- THE PROBLEM:
Set down the material below word for word, excluding the pictures.

- STORED DATA:
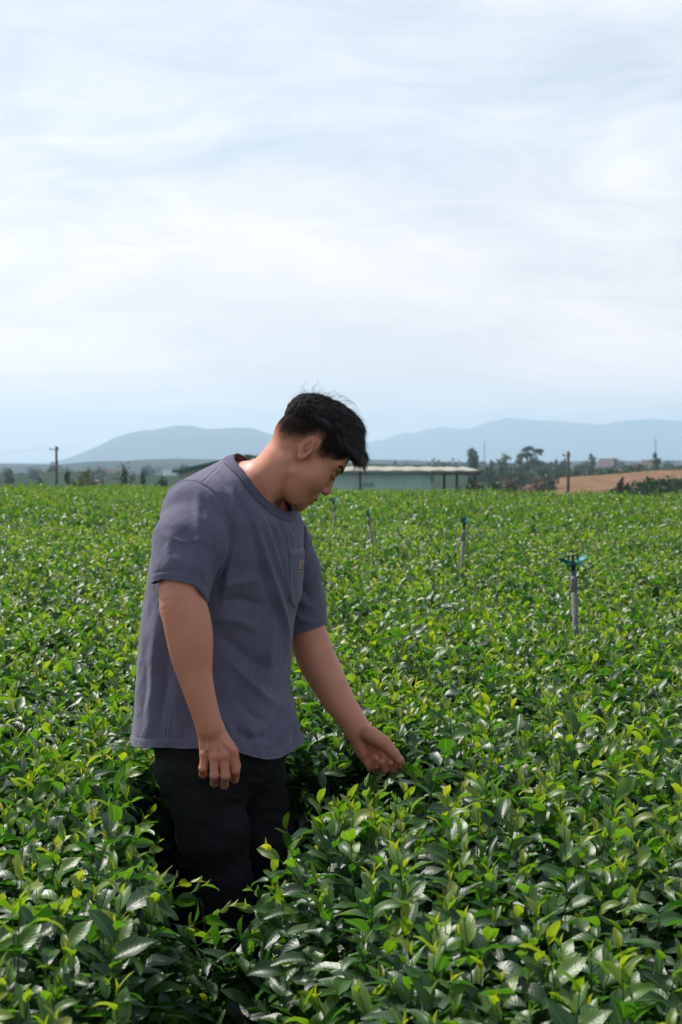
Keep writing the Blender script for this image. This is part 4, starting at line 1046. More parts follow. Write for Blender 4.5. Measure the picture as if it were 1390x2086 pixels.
# trousers
JEAN = mat('black_denim', (0.009, 0.009, 0.011), 0.9, 0.2, noise=(14, (0.018, 0.018, 0.021), .35, .7), bump=(160, .3, .002))
def trouser_field(p):
    return smin(legs(p), smax(torso(p)+.020, Q(0, 1512, 3.5)[2]-p[:, 2], .05), .03)
V0, F0 = surface(trouser_field, (-0.50, 3.20, 0.06), (0.0, 3.86, 0.94), 0.0045, proj=1); n0 = normals(V0, F0)
V1 = V0 + n0*(.010*fbm(V0*np.array([9, 9, 26]), 3) + .004*fbm(V0@np.array([[.8, 0, .6], [0, 1, 0], [-.6, 0, .8]])*np.array([18, 18, 60]), 2))[:, None]
g = np.minimum(V0[:, 2]-.085, .90-V0[:, 2]); Vc, Fc, *_r = clip(V1, F0, g)
tr_ = place(mesh_obj('trousers', Vc, Fc, JEAN)); thicken(tr_, .002)
shoem = mat('shoe_leather', (0.02, 0.02, 0.022), .6, .4)
V0, F0 = surface(feet, (-0.50, 3.20, -0.01), (0.15, 3.90, 0.16), 0.005, proj=1)
Vc, Fc, *_r = clip(V0, F0, V0[:, 2]-.004)
half = Vc[Fc].mean(1)[:, 1] < 3.535
for hm in (half, ~half):
    f2 = Fc[hm]; u = np.unique(f2); mpi = np.full(len(Vc), -1); mpi[u] = np.arange(len(u))
    if len(f2): place(mesh_obj('shoe', Vc[u], mpi[f2], shoem))
# ------------------------------------------------------------------ sprinklers standing in the field
pvc = mat('grey_pvc', (0.11, 0.115, 0.12), .6, .3, noise=(40, (.16, .16, .16), .4, .7)); blk = mat('black_plastic', (.018, .022, .028), .4, .5)
tealm = mat('teal_plastic', (.010, .17, .19), .38, .5, noise=(60, (.02, .24, .25), .4, .7))
def make_sprinkler():
    r = empty('sprinkler', (0, 0, 0), 'x', 'sprinkler', 'irrigation sprinklers standing in the tea field')
    a = MB(); a.tube([(0, 0, -.80), (0, 0, -.05)], .0125, 14); a.build('riser_pipe', pvc, r, True)
    a = MB(); a.tube([(0, 0, -.115), (0, 0, -.112), (0, 0, -.062), (0, 0, -.060)], [.0140, .0150, .0150, .014], 14); a.build('pipe_collar', pvc, r, True)
    a = MB(); a.tube([(0, 0, -.06), (0, 0, -.048), (0, 0, -.046), (0, 0, -.012), (0, 0, -.008), (0, 0, .002)], [.012, .012, .0095, .0095, .015, .015], 12)
    a.build('neck', blk, r, True)
    a = MB()
    for s in (-1, 1): a.tube([(s*.020, 0, .000), (s*.021, 0, .030)], .0030, 6)
    a.tube([(-.022, 0, .030), (.021, 0, .034)], .0036, 6); a.tube([(-.022, 0, .030), (-.045, 0, .026)], [.0034, .0018], 6)
    a.tube([(0, 0, 0), (0, 0, .030)], .0060, 8); a.build('bridge', blk, r)
    a = MB()
    def paddle(pts, w, th=.0016, tilt=0):
        v = []; n = len(pts)
        for (x, y, z), ww in zip(pts, w):
            v += [(x, y-ww, z-tilt*ww-th), (x, y+ww, z+tilt*ww-th), (x, y+ww, z+tilt*ww+th), (x, y-ww, z-tilt*ww+th)]
        f = [(0, 1, 2, 3), tuple(range(4*n-1, 4*n-5, -1))]
        for i in range(n-1):
            for k in range(4): f.append((i*4+k, (i+1)*4+k, (i+1)*4+(k+1) % 4, i*4+(k+1) % 4))
        a.add(v, f)
    paddle([(.004, 0, .006), (.030, .002, .012), (.047, .004, .020), (.062, .004, .024)], [.010, .009, .013, .008], .002, .5)
    paddle([(-.004, 0, .004), (-.030, -.002, .008), (-.048, -.006, .018), (-.060, -.006, .022)], [.010, .011, .012, .006], .002, -.5)
    paddle([(.006, -.005, -.002), (.022, -.012, -.004), (.032, -.016, -.002)], [.006, .007, .004], .002, .3)
    a.tube([(-.014, 0, .002), (-.020, -.004, -.004), (-.028, -.006, .004)], [.010, .009, .005], 8)
    a.build('water_arm', tealm, r)
    return r
def children(o): return [c for c in list(bpy.data.objects) if c.parent == o]
def copy_thing(o):
    c = o.copy(); C.objects.link(c)
    for ch in children(o):
        d = ch.copy(); C.objects.link(d); d.parent = c
        for g in children(ch):
            e = g.copy(); C.objects.link(e); e.parent = d
    return c
spk = [(1168, 1148, 1174, 1310, 5.80, 10, 'nearest grey sprinkler post with teal spinner, standing well right of the man'),
       (946, 1064, 940, 1178, 8.9, 60, 'slanting sprinkler post with teal spinner, second nearest, above the reaching arm'),
       (750, 1044, 757, 1100, 12.6, 80, 'small leaning sprinkler post in the field beside the chest of the man'),
       (680, 1020, 682, 1075, 15.2, 30, 'small sprinkler post just beyond the nose of the bowed man'),
       (628, 1033, 627, 1062, 21, 0, 'blurred sprinkler post directly under the chin of the man'),
       (1272, 1040, 1272, 1056, 22, 20, 'tiny far sprinkler post at the right side of the field'),
       (982, 1010, 982, 1032, 26, 50, 'tiny pale sprinkler post far off in front of the open shed')]
s0 = make_sprinkler()
for i, (tx, ty, bx, by, Y, rz, lab) in enumerate(spk):
    o = s0 if i == 0 else copy_thing(s0)
    t_, b_ = P(tx, ty, Y), P(bx, by, Y); ax = Vector(t_-b_).normalized()
    o.location = t_; o.rotation_euler = (Matrix.Rotation(0, 3, 'Z') @ ax.to_track_quat('Z', 'Y').to_matrix() @ Matrix.Rotation(rad(rz) - ax.to_track_quat('Z', 'Y').to_euler().z, 3, 'Z')).to_euler()
    o['label'] = lab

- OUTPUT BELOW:
Keep writing the Blender script for this image. This is part 4, starting at line 1046. More parts follow. Write for Blender 4.5. Measure the picture as if it were 1390x2086 pixels.
# trousers
JEAN = mat('black_denim', (0.009, 0.009, 0.011), 0.9, 0.2, noise=(14, (0.018, 0.018, 0.021), .35, .7), bump=(160, .3, .002))
def trouser_field(p):
    return smin(legs(p), smax(torso(p)+.020, Q(0, 1512, 3.5)[2]-p[:, 2], .05), .03)
V0, F0 = surface(trouser_field, (-0.50, 3.20, 0.06), (0.0, 3.86, 0.94), 0.0045, proj=1); n0 = normals(V0, F0)
V1 = V0 + n0*(.010*fbm(V0*np.array([9, 9, 26]), 3) + .004*fbm(V0@np.array([[.8, 0, .6], [0, 1, 0], [-.6, 0, .8]])*np.array([18, 18, 60]), 2))[:, None]
g = np.minimum(V0[:, 2]-.085, .90-V0[:, 2]); Vc, Fc, *_r = clip(V1, F0, g)
tr_ = place(mesh_obj('trousers', Vc, Fc, JEAN)); thicken(tr_, .002)
shoem = mat('shoe_leather', (0.02, 0.02, 0.022), .6, .4)
V0, F0 = surface(feet, (-0.50, 3.20, -0.01), (0.15, 3.90, 0.16), 0.005, proj=1)
Vc, Fc, *_r = clip(V0, F0, V0[:, 2]-.004)
half = Vc[Fc].mean(1)[:, 1] < 3.535
for hm in (half, ~half):
    f2 = Fc[hm]; u = np.unique(f2); mpi = np.full(len(Vc), -1); mpi[u] = np.arange(len(u))
    if len(f2): place(mesh_obj('shoe', Vc[u], mpi[f2], shoem))
# ------------------------------------------------------------------ sprinklers standing in the field
pvc = mat('grey_pvc', (0.11, 0.115, 0.12), .6, .3, noise=(40, (.16, .16, .16), .4, .7)); blk = mat('black_plastic', (.018, .022, .028), .4, .5)
tealm = mat('teal_plastic', (.010, .17, .19), .38, .5, noise=(60, (.02, .24, .25), .4, .7))
def make_sprinkler():
    r = empty('sprinkler', (0, 0, 0), 'x', 'sprinkler', 'irrigation sprinklers standing in the tea field')
    a = MB(); a.tube([(0, 0, -.80), (0, 0, -.05)], .0125, 14); a.build('riser_pipe', pvc, r, True)
    a = MB(); a.tube([(0, 0, -.115), (0, 0, -.112), (0, 0, -.062), (0, 0, -.060)], [.0140, .0150, .0150, .014], 14); a.build('pipe_collar', pvc, r, True)
    a = MB(); a.tube([(0, 0, -.06), (0, 0, -.048), (0, 0, -.046), (0, 0, -.012), (0, 0, -.008), (0, 0, .002)], [.012, .012, .0095, .0095, .015, .015], 12)
    a.build('neck', blk, r, True)
    a = MB()
    for s in (-1, 1): a.tube([(s*.020, 0, .000), (s*.021, 0, .030)], .0030, 6)
    a.tube([(-.022, 0, .030), (.021, 0, .034)], .0036, 6); a.tube([(-.022, 0, .030), (-.045, 0, .026)], [.0034, .0018], 6)
    a.tube([(0, 0, 0), (0, 0, .030)], .0060, 8); a.build('bridge', blk, r)
    a = MB()
    def paddle(pts, w, th=.0016, tilt=0):
        v = []; n = len(pts)
        for (x, y, z), ww in zip(pts, w):
            v += [(x, y-ww, z-tilt*ww-th), (x, y+ww, z+tilt*ww-th), (x, y+ww, z+tilt*ww+th), (x, y-ww, z-tilt*ww+th)]
        f = [(0, 1, 2, 3), tuple(range(4*n-1, 4*n-5, -1))]
        for i in range(n-1):
            for k in range(4): f.append((i*4+k, (i+1)*4+k, (i+1)*4+(k+1) % 4, i*4+(k+1) % 4))
        a.add(v, f)
    paddle([(.004, 0, .006), (.030, .002, .012), (.047, .004, .020), (.062, .004, .024)], [.010, .009, .013, .008], .002, .5)
    paddle([(-.004, 0, .004), (-.030, -.002, .008), (-.048, -.006, .018), (-.060, -.006, .022)], [.010, .011, .012, .006], .002, -.5)
    paddle([(.006, -.005, -.002), (.022, -.012, -.004), (.032, -.016, -.002)], [.006, .007, .004], .002, .3)
    a.tube([(-.014, 0, .002), (-.020, -.004, -.004), (-.028, -.006, .004)], [.010, .009, .005], 8)
    a.build('water_arm', tealm, r)
    return r
def children(o): return [c for c in list(bpy.data.objects) if c.parent == o]
def copy_thing(o):
    c = o.copy(); C.objects.link(c)
    for ch in children(o):
        d = ch.copy(); C.objects.link(d); d.parent = c
        for g in children(ch):
            e = g.copy(); C.objects.link(e); e.parent = d
    return c
spk = [(1168, 1148, 1174, 1310, 5.80, 10, 'nearest grey sprinkler post with teal spinner, standing well right of the man'),
       (946, 1064, 940, 1178, 8.9, 60, 'slanting sprinkler post with teal spinner, second nearest, above the reaching arm'),
       (750, 1044, 757, 1100, 12.6, 80, 'small leaning sprinkler post in the field beside the chest of the man'),
       (680, 1020, 682, 1075, 15.2, 30, 'small sprinkler post just beyond the nose of the bowed man'),
       (628, 1033, 627, 1062, 21, 0, 'blurred sprinkler post directly under the chin of the man'),
       (1272, 1040, 1272, 1056, 22, 20, 'tiny far sprinkler post at the right side of the field'),
       (982, 1010, 982, 1032, 26, 50, 'tiny pale sprinkler post far off in front of the open shed')]
s0 = make_sprinkler()
for i, (tx, ty, bx, by, Y, rz, lab) in enumerate(spk):
    o = s0 if i == 0 else copy_thing(s0)
    t_, b_ = P(tx, ty, Y), P(bx, by, Y); ax = Vector(t_-b_).normalized()
    o.location = t_; o.rotation_euler = (Matrix.Rotation(0, 3, 'Z') @ ax.to_track_quat('Z', 'Y').to_matrix() @ Matrix.Rotation(rad(rz) - ax.to_track_quat('Z', 'Y').to_euler().z, 3, 'Z')).to_euler()
    o['label'] = lab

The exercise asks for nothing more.